Saturday, March 3, 2012

ReView of 'Catching Fire' by Suzanne Collins

Science Fiction / YA - 391pgs
Scholastic Press (first published 2009)

This book is all about the ramifications and reprecussions of The Hunger Games.  Life for the victorious tributes is not any better than when the first left their homes, nor is it back to normal.  Katniss says something so powerful, it's worthy of giving it to you right away.  "I mourn my old life here.  We barely scraped by, but I knew where I fit in, I knew that my place was in the tightly interwoven fabric that was our life.  I wish I could go back to it because, in retrospect, it seems so secure compared with now, when I am so rich and so famous and so hated by the authorities in the Capital."  There are a lot of universal themes throughout the book, and this is one which you have to stop and think about.  Things are relative in life and sometimes we may think they will get better but when we arrive there we find ourselves thinking life was much better before.  Change is not always better.  We also don't always appreciate what we have as we are living it.  It takes loosing a piece of our life to know how much better off we were with it.

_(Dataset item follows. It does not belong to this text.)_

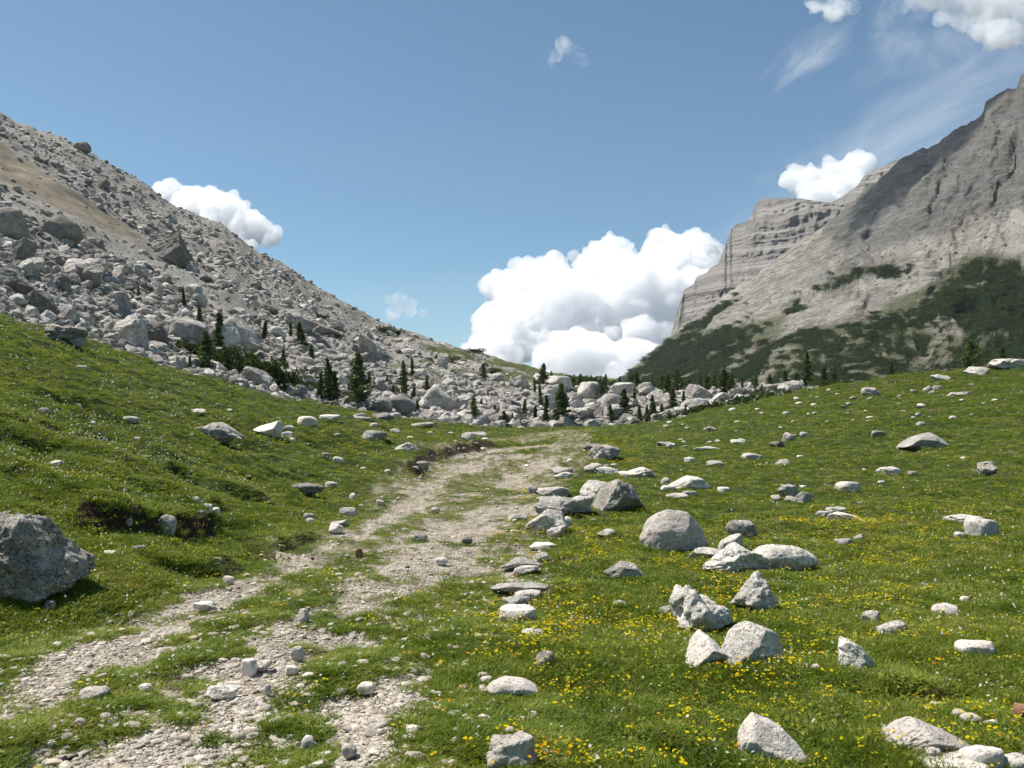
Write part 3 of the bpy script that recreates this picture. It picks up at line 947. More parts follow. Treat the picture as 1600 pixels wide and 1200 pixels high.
# named boulders of the talus
TB = [
 (264, 412, 62, 54, 'A', 0.6, [(-1, .7), (-.1, .95), (.3, 1.05), (1, .5)], 1, "lone huge tent-shaped boulder high on the scree of the left slope"),
 (88, 370, 56, 38, 'R', 0.2, [(-1, .8), (0, 1.0), (1, .7)], 1, "dark square boulder below the dry grass strip"),
 (6, 368, 60, 44, 'R', 0.2, None, 1, "dark rounded boulder at the left edge under the grass strip"),
 (122, 236, 26, 14, 'R', 0.1, None, 1, "round boulder sitting on the skyline of the left slope"),
 (30, 408, 42, 36, 'A', 0.9, None, 1, "dark leaning block above the green hillside at the left"),
 (15, 462, 70, 46, 'A', 0.3, [(-1, 1), (0, .9), (1, .5)], 1, "large pale block directly above the green hillside at the left edge"),
 (50, 486, 62, 36, 'A', 0.4, [(-1, .4), (0, 1.0), (1, .4)], 1, "dark boulder with turf on its back at the top of the green hillside"),
 (99, 502, 36, 26, 'S', 0.8, None, 0, "smooth white slab leaning at the upper edge of the green hillside"),
 (195, 540, 60, 50, 'A', 0.1, None, 0, "big grey boulder behind the crest of the green hillside"),
 (235, 535, 44, 30, 'A', 0.8, None, 1, "dark-sided block right of the big grey crest boulder"),
 (288, 536, 56, 36, 'R', 0.3, None, 0, "smooth domed boulder at the foot of the talus behind the hillside"),
 (118, 435, 60, 34, 'S', 0.4, None, 0, "sloping pale slab in the middle of the boulder field at the left"),
 (140, 425, 44, 24, 'S', 0.9, None, 0, "white flat slab among the mid-slope boulders"),
 (175, 485, 50, 30, 'A', 1.9, None, 0, "cube-shaped boulder in the lower left talus"),
 (372, 545, 66, 56, 'R', 0.2, [(-1, .9), (-.3, 1.0), (.4, .7), (1, .4)], 0, "fractured bulging boulder with a white vertical streak"),
 (468, 520, 60, 40, 'A', 0.2, [(-1, .9), (0, 1.0), (1, .9)], 0, "great flat-topped block with a dark overhanging front"),
 (508, 525, 56, 26, 'A', 0.5, [(-1, 1.0), (1, .2)], 1, "dark wedge slanting away from the great flat-topped block"),
 (420, 490, 26, 16, 'A', 0.0, None, 1, "dark brown cube of rock above the great flat-topped block"),
 (345, 545, 50, 40, 'A', 1.3, None, 0, "tall pale boulder behind the slender conifers at the left"),
 (585, 560, 56, 36, 'A', 0.6, [(-1, 1), (-.4, .95), (1, .3)], 0, "white roof-shaped boulder sloping right on the lower talus"),
 (570, 572, 34, 22, 'A', 0.1, None, 1, "dark-fronted block left of the roof-shaped boulder"),
 (622, 650, 58, 32, 'R', 0.1, [(-1, .7), (0, 1.0), (.6, .9), (1, .7)], 1, "broad cracked boulder just behind the grassy crest"),
 (592, 646, 40, 24, 'S', 0.1, None, 0, "pale sloping boulder against the broad cracked boulder"),
 (684, 640, 66, 38, 'R', 0.3, [(-1, .6), (-.2, 1.0), (1, .4)], 0, "largest smooth pale boulder in the middle of the block field"),
 (692, 575, 18, 22, 'S', 1.3, None, 0, "upright rounded plate of rock with a sunlit face"),
 (872, 612, 46, 24, 'R', 0.1, None, 0, "broad smooth boulder on the saddle skyline"),
 (812, 606, 34, 20, 'A', 0.1, None, 0, "pointed white boulder left of the saddle"),
 (865, 636, 50, 34, 'A', 0.9, None, 0, "tall pale slab beside the dark conifer in the saddle"),
 (920, 622, 34, 24, 'R', 0.1, None, 0, "rounded white boulder right of the saddle conifers"),
 (970, 618, 42, 20, 'R', 0.1, None, 0, "wide pale boulder in the back row of the saddle"),
 (1010, 620, 36, 22, 'A', 0.4, None, 0, "blocky boulder in the back row behind a slim conifer"),
 (1090, 625, 54, 26, 'A', 0.3, [(-1, .5), (-.3, 1.0), (.4, .9), (1, .4)], 0, "big grey pointed boulder in the right part of the block field"),
 (1088, 640, 40, 18, 'R', 0.3, None, 0, "pale round boulder in front of the big grey pointed boulder"),
 (1128, 632, 44, 18, 'A', 0.3, [(-1, .3), (0, 1.0), (1, .3)], 0, "low tent-shaped boulder right of the big grey pointed boulder"),
 (1160, 622, 40, 16, 'J', 0.3, None, 0, "long white boulder at the right end of the block field"),
 (1205, 616, 44, 16, 'J', 0.3, None, 0, "white ragged boulder where the block field meets the right hill"),
 (1240, 612, 40, 18, 'J', 1.3, None, 0, "last white boulder of the block field before the right hill"),
 (910, 658, 44, 22, 'J', 0.3, None, 0, "low lumpy boulder at the front of the block field"),
 (955, 640, 34, 24, 'R', 0.7, None, 0, "rounded block in the middle of the saddle boulders"),
 (1065, 655, 34, 18, 'R', 0.7, None, 0, "pale boulder at the front edge among dwarf pines"),
 (745, 650, 36, 18, 'A', 0.7, None, 0, "low grey boulder in the front of the block field left of the track"),
]
talus_meshes = [mesh_np("boulder", *rock_verts(500 + i, 4, **((ANG, JAG, ANG, SLAB)[i % 4])), mat_talus, i % 4 == 1) for i in range(14)]
talus_dark = [mesh_np("boulder", *rock_verts(530 + i, 4, **ANG), mat_scree_rock, False) for i in range(6)]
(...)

 At the end of The Hunger Games you wonder.  How will the actions of Katniss Everdeen against the Capitol influence her life?  What will happen to Katniss and Peeta?  What about Gale? How are they as victors rewarded now after the Hunger Games?

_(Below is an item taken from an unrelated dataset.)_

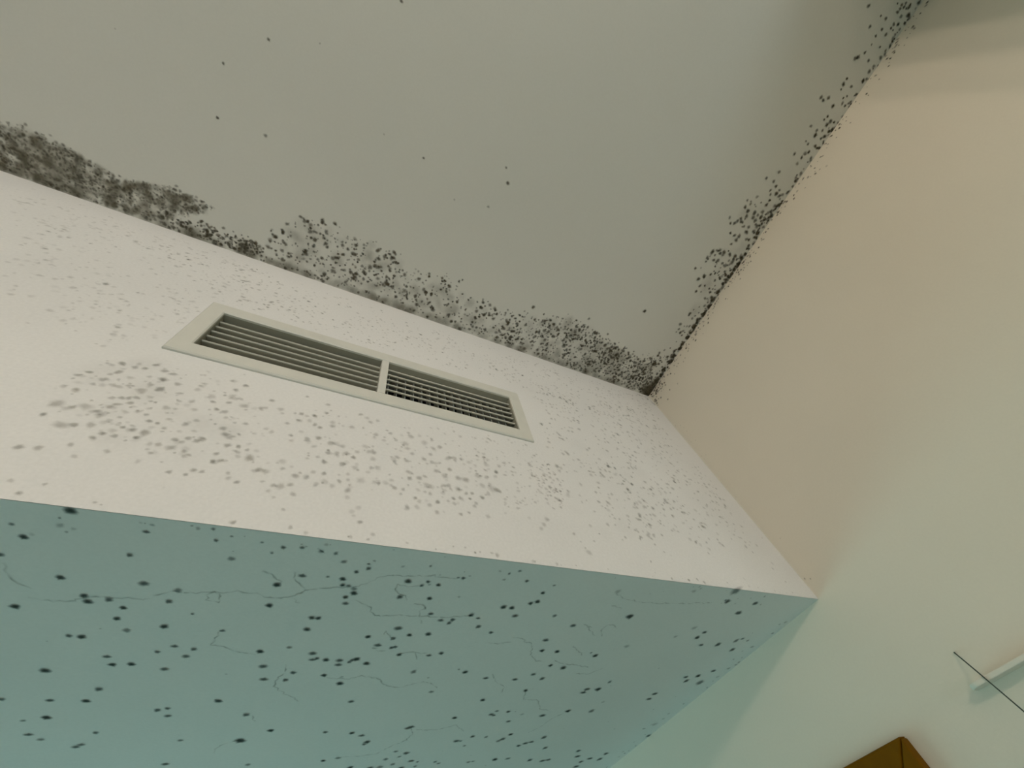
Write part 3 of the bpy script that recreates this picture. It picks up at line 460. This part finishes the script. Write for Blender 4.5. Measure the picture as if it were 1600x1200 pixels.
FACE_SPOTS = [[-1.1433,-0.547,0.0029,0.51],[-1.1327,-0.5497,0.0037,0.62],[-1.1335,-0.5757,0.0062,0.68],[-1.1205,-0.5765,0.0031,0.7],[-1.1129,-0.5715,0.0057,0.45],[-1.1331,-0.595,0.0032,0.73],[-1.1146,-0.6049,0.0055,0.6],[-1.1059,-0.6019,0.0036,0.6],[-1.0948,-0.5983,0.0041,0.65],[-1.0853,-0.6145,0.0029,0.55],[-1.0815,-0.6071,0.003,0.76],[-1.0966,-0.5792,0.0043,0.52],[-1.1012,-0.5752,0.0029,0.64],[-1.1233,-0.5222,0.0036,0.51],[-1.1115,-0.5273,0.0036,0.67],[-1.1185,-0.5019,0.0038,0.77],[-1.139,-0.5136,0.0028,0.76],[-1.1104,-0.4847,0.0036,0.5],[-1.102,-0.482,0.0032,0.67],[-1.1237,-0.4827,0.0036,0.76],[-1.0834,-0.5121,0.0035,0.52],[-1.0856,-0.5261,0.005,0.6],[-1.0721,-0.5165,0.0048,0.7],[-1.1016,-0.5495,0.0031,0.71],[-1.0947,-0.5461,0.0031,0.61],[-1.0895,-0.5435,0.0032,0.67],[-1.0844,-0.5404,0.0032,0.68],[-1.0926,-0.5581,0.0034,0.57],[-1.0842,-0.5519,0.0035,0.68],[-1.0968,-0.5651,0.003,0.65],[-1.0777,-0.4956,0.005,0.69],[-1.0834,-0.4779,0.0038,0.63],[-1.0736,-0.4796,0.0038,0.57],[-1.0618,-0.4986,0.0041,0.6],[-1.0959,-0.4699,0.0033,0.77],[-1.0401,-0.5006,0.0037,0.52],[-1.0221,-0.5079,0.0047,0.5],[-1.0116,-0.4642,0.0037,0.45],[-0.9971,-0.4679,0.0037,0.75],[-1.0037,-0.483,0.0036,0.8],[-1.0033,-0.4986,0.0039,0.53],[-0.9931,-0.4994,0.0035,0.54],[-0.9847,-0.5118,0.0053,0.52],[-1.0023,-0.5125,0.0033,0.66],[-1.0002,-0.5321,0.0036,0.62],[-1.009,-0.5308,0.0032,0.74],[-1.0531,-0.5473,0.0037,0.52],[-1.0571,-0.5749,0.003,0.76],[-1.0264,-0.5684,0.0036,0.61],[-1.0717,-0.5924,0.0028,0.73],[-1.0631,-0.5935,0.0032,0.73],[-1.0526,-0.5943,0.0051,0.77],[-1.0552,-0.6035,0.0032,0.62],[-1.0717,-0.6077,0.0031,0.66],[-1.0249,-0.5966,0.0034,0.65],[-1.0184,-0.5985,0.003,0.52],[-1.0157,-0.5904,0.0035,0.63],[-1.0069,-0.5921,0.0035,0.77],[-1.0034,-0.5874,0.0039,0.77],[-1.0415,-0.6093,0.0032,0.46],[-1.0348,-0.6083,0.0032,0.68],[-1.0238,-0.6098,0.0043,0.56],[-1.0358,-0.6224,0.0024,0.5],[-1.0666,-0.63,0.0029,0.5],[-0.9784,-0.5901,0.0036,0.73],[-0.9678,-0.5885,0.0029,0.79],[-0.9916,-0.5627,0.0038,0.63],[-0.9843,-0.5723,0.0034,0.58],[-0.9836,-0.6067,0.0031,0.63],[-0.9824,-0.6188,0.003,0.74],[-0.9768,-0.6158,0.003,0.71],[-0.9656,-0.5981,0.0028,0.47],[-0.9582,-0.591,0.0025,0.52],[-0.9519,-0.604,0.0048,0.75],[-1.0114,-0.611,0.0026,0.62],[-1.0053,-0.6156,0.0026,0.68],[-1.0114,-0.6435,0.0027,0.72],[-0.9972,-0.6437,0.0024,0.67],[-0.9934,-0.6359,0.0031,0.71],[-0.9862,-0.6363,0.0028,0.64],[-0.9615,-0.6392,0.0029,0.53],[-0.9639,-0.632,0.0026,0.52],[-0.9523,-0.6428,0.0025,0.8],[-0.9417,-0.6224,0.0031,0.45],[-1.1115,-0.6396,0.0035,0.69],[-1.1229,-0.6423,0.0034,0.76],[-1.1057,-0.681,0.0023,0.53],[-1.0846,-0.6799,0.0019,0.47],[-1.0944,-0.6295,0.0028,0.59],[-1.0844,-0.6429,0.0027,0.57],[-0.9312,-0.5282,0.003,0.53],[-0.9193,-0.5171,0.0036,0.52],[-0.9197,-0.5015,0.0037,0.73],[-0.9074,-0.5122,0.0037,0.4],[-0.8992,-0.5181,0.0037,0.73],[-0.8925,-0.5216,0.0031,0.37],[-0.9027,-0.5,0.0033,0.73],[-0.8788,-0.505,0.0039,0.48],[-0.8775,-0.5131,0.0038,0.64],[-0.865,-0.5074,0.0022,0.35],[-0.8533,-0.5054,0.0039,0.53],[-0.892,-0.4656,0.0035,0.62],[-0.8905,-0.4864,0.0034,0.6],[-0.8448,-0.4706,0.0037,0.67],[-0.8349,-0.4759,0.0037,0.41],[-0.8294,-0.4839,0.0036,0.51],[-0.8189,-0.5101,0.004,0.6],[-0.8068,-0.5191,0.0034,0.36],[-0.7988,-0.4998,0.0036,0.68],[-0.7898,-0.5126,0.0035,0.52],[-0.7754,-0.5162,0.0054,0.45],[-0.7728,-0.5264,0.0041,0.44],[-0.7675,-0.496,0.0044,0.61],[-0.755,-0.4894,0.0038,0.37],[-0.7475,-0.5045,0.0056,0.45],[-0.7346,-0.4932,0.0032,0.47],[-0.7337,-0.5113,0.0038,0.45],[-0.722,-0.5054,0.0045,0.64],[-0.9021,-0.5524,0.0039,0.59],[-0.8903,-0.544,0.004,0.71],[-0.8745,-0.5492,0.004,0.63],[-0.8677,-0.5485,0.0041,0.47],[-0.8593,-0.5506,0.0041,0.48],[-0.8302,-0.5413,0.0043,0.4],[-0.8722,-0.5687,0.0039,0.45],[-0.8637,-0.5669,0.0039,0.59],[-0.8524,-0.5632,0.0045,0.64],[-0.8401,-0.5559,0.0036,0.47],[-0.825,-0.5509,0.0037,0.49],[-0.8186,-0.5505,0.0037,0.67],[-0.8427,-0.5681,0.0035,0.73],[-0.8184,-0.5637,0.0041,0.38],[-0.791,-0.5552,0.0043,0.38],[-0.7857,-0.5501,0.0038,0.65],[-0.7732,-0.553,0.0039,0.55],[-0.7655,-0.5359,0.004,0.52],[-0.7477,-0.5416,0.0041,0.6],[-0.7378,-0.5284,0.0036,0.65],[-0.7309,-0.5453,0.0035,0.38],[-0.8756,-0.587,0.0037,0.73],[-0.8543,-0.5841,0.0043,0.73],[-0.8383,-0.587,0.0043,0.52],[-0.8188,-0.5813,0.0035,0.54],[-0.8108,-0.579,0.0045,0.46],[-0.7692,-0.5749,0.0042,0.58],[-0.9193,-0.5995,0.0042,0.43],[-0.9164,-0.6111,0.0029,0.56],[-0.938,-0.6187,0.0039,0.71],[-0.9311,-0.6207,0.0036,0.55],[-0.9011,-0.619,0.0037,0.68],[-0.89,-0.6173,0.0042,0.42],[-0.8721,-0.6068,0.0031,0.7],[-0.8689,-0.6197,0.0043,0.4],[-0.8599,-0.6254,0.0038,0.44],[-0.8533,-0.6157,0.0031,0.64],[-0.8439,-0.6104,0.0027,0.47],[-0.829,-0.6078,0.0051,0.4],[-0.8125,-0.6064,0.0038,0.38],[-0.8074,-0.6079,0.0028,0.67],[-0.7986,-0.6042,0.0043,0.36],[-0.7918,-0.5974,0.0034,0.37],[-0.7871,-0.6093,0.0034,0.73],[-0.7757,-0.61,0.0029,0.66],[-0.8415,-0.6275,0.0039,0.5],[-0.8408,-0.6391,0.0034,0.43],[-0.7678,-0.5871,0.0036,0.7],[-0.7546,-0.5835,0.0042,0.67],[-0.7467,-0.5782,0.0032,0.62],[-0.729,-0.5618,0.0045,0.56],[-0.7173,-0.5686,0.0057,0.56],[-0.7091,-0.5528,0.0035,0.74],[-0.7435,-0.5945,0.0052,0.56],[-0.7368,-0.5959,0.0042,0.38],[-0.7206,-0.5887,0.0032,0.38],[-0.7123,-0.5866,0.0038,0.59],[-0.6984,-0.5909,0.005,0.64],[-0.6966,-0.5679,0.0046,0.6],[-0.6854,-0.5683,0.0053,0.65],[-0.6647,-0.5542,0.0055,0.47],[-0.6502,-0.5537,0.0044,0.5],[-0.6344,-0.5476,0.0038,0.46],[-0.6594,-0.5731,0.0048,0.5],[-0.6442,-0.576,0.0066,0.46],[-0.6352,-0.577,0.0048,0.68],[-0.6637,-0.5967,0.0039,0.41],[-0.6524,-0.5877,0.0041,0.43],[-0.674,-0.6112,0.0032,0.64],[-0.6951,-0.6084,0.0037,0.51],[-0.7068,-0.6111,0.0031,0.49],[-0.6868,-0.5959,0.0033,0.74],[-0.6781,-0.5938,0.0034,0.71],[-0.7545,-0.6261,0.0034,0.44],[-0.7575,-0.6363,0.0037,0.41],[-0.7298,-0.6215,0.0035,0.55],[-0.7314,-0.6389,0.0038,0.58],[-0.7393,-0.6099,0.003,0.49],[-0.9113,-0.6384,0.0043,0.59],[-0.9183,-0.639,0.0031,0.62],[-0.9026,-0.6342,0.0032,0.68],[-0.9213,-0.6482,0.0026,0.45],[-0.8971,-0.6472,0.0035,0.61],[-0.9138,-0.6559,0.0022,0.37],[-0.8265,-0.6522,0.0033,0.38],[-0.8327,-0.6596,0.0032,0.37],[-0.8303,-0.665,0.0024,0.4],[-0.8223,-0.6728,0.0028,0.66],[-0.7705,-0.6417,0.0032,0.5],[-0.6997,-0.5248,0.0044,0.55],[-0.7102,-0.5281,0.005,0.53],[-0.6878,-0.5229,0.0038,0.43],[-0.6762,-0.5269,0.0038,0.37],[-0.6459,-0.5233,0.0053,0.42],[-0.6311,-0.5358,0.0046,0.69],[-0.6229,-0.5203,0.0041,0.49],[-0.6123,-0.5093,0.0042,0.52],[-0.6589,-0.6326,0.0037,0.46],[-0.6985,-0.6363,0.003,0.65],[-0.6867,-0.6311,0.0026,0.63],[-0.8069,-0.6869,0.0027,0.5],[-0.901,-0.6702,0.0022,0.55],[-0.9301,-0.6358,0.0023,0.51],[-0.9674,-0.5083,0.003,0.58],[-0.9624,-0.506,0.003,0.59],[-0.9453,-0.5021,0.0041,0.58],[-0.9216,-0.4583,0.0029,0.71],[-0.9598,-0.4873,0.0032,0.73]]
FACE_TOP = [[[-1.3295,-0.0658],[-1.0824,-0.0449],[-0.6833,-0.0424],[-0.0525,-0.0293],[-0.0265,-0.1548],[-0.4249,-0.2936],[-0.5382,-0.2142],[-0.8275,-0.2342],[-1.0955,-0.2497]]]
FACE_LEFT = [[[-1.4993,-0.0405],[-1.3676,-0.0258],[-1.2042,-0.0254],[-1.0778,-0.0619],[-1.0986,-0.2679],[-1.1112,-0.4237],[-1.1605,-0.4591],[-1.2726,-0.4155]]]
FACE_RIGHT = [[[-0.4882,-0.2164],[-0.0731,-0.1097],[-0.0324,-0.4164],[-0.0819,-0.6047],[-0.3255,-0.6394],[-0.4766,-0.6256],[-0.5329,-0.5428],[-0.5095,-0.4158]]]
FACE_RIGHT2 = [[[-0.1058,-0.1244],[-0.0422,-0.6568],[-0.5321,-0.6795],[-0.6189,-0.6159],[-0.5155,-0.4372]]]
FACE_LOW = [[[-0.9778,-0.5167],[-0.8496,-0.4591],[-0.5307,-0.4424],[-0.497,-0.5488],[-0.6189,-0.6159],[-0.7585,-0.6338],[-0.8574,-0.6353],[-0.9449,-0.606]]]
FACE_PINK = [[[-0.5683,-0.5141],[-0.5237,-0.4897],[-0.4984,-0.5341],[-0.5257,-0.5968],[-0.5526,-0.5894]]]
FACE_CLUSTER = [[[-1.1494,-0.5453],[-1.1401,-0.4881],[-1.0877,-0.4635],[-0.9943,-0.4613],[-0.9449,-0.606],[-1.0241,-0.6304],[-1.1097,-0.6095]]]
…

Friction, definitely, exists between Katniss Everdeen and the Capitol.  She is threatened to act accordingly so that any uprisings can be prevented after what she had done against the Capitol in the Hunger Games.  She finds herself contemplating on what the Capital considers 'rebellion.'  "All I was doing was trying to keep Peeta and myself alive.  Any act of rebellion was purely coincidental.  But when the Capitol decrees that only one tribute can live and you have the audacity to challenge it, I guess that's rebellion in itself."  This begins to dominate her mindset.  She remembers towards of the book that she truly did what she did so that she would not be "just a piece in their Games."  A very brave heroine, at her best.  She stayes true to herself.

In the midst of it all though, she begins to see life is so many shades of grey.  Many of the things we see in Catching Fire are reflections of our own life, if you will.  For example, the way she describes those in the Capitol. s and more on the people in the Capital.  Do they really have no idea how freakish they look to the rest of us? "Do what?  Blow my lips up like President Snow's? Tattoo my breasts?  Dye my skin magenta and implant gems in it?  Cut decorative patterns in my face?  Give me curved tallons?  Or cat's whisker's?  I saw all these thing" It is not that they are doing these things to themselves, but it's what these things represent in the people who bring children to fight and murder one another.  Are those the kind of people to emulate?  The things to emulate?  A facade for the devils.

You have to love how Suzanne Collins mentions the notion of gut instinct.  At first, it seems that it's something Katniss just naturally experiences, as most of us do sometimes.  It's rarely the case that we see whether it has any legitimacy to real life.  If we pay close attentiont to it, it does.  Katniss finds that this is the case with her.  She says, "My instincts tells me they're telling the truth.  And behind that truth is a whole lot of information I'd like to get."  Her instincts become very real and true towards the end of the book realizing that she has been in fact been deceived and there is more than meets the eye to the whole plot.


One of my favorite books.  This book was so much more than I anticipated.  Just as amazing as the first in the writing and conceptual framing of the plot, but so much more in the surprises and twists than the first.  Like I mentioned before, one of my favorite things about this book (more than the first) is the focus on what happens AFTER the Hunger Games.  How does a person come back to their original life after having experienced that?  How do they integrate back into their life, or do they ever, really?  I think it might just end up being my favorite YA series.  I can't wait to read the third in the series.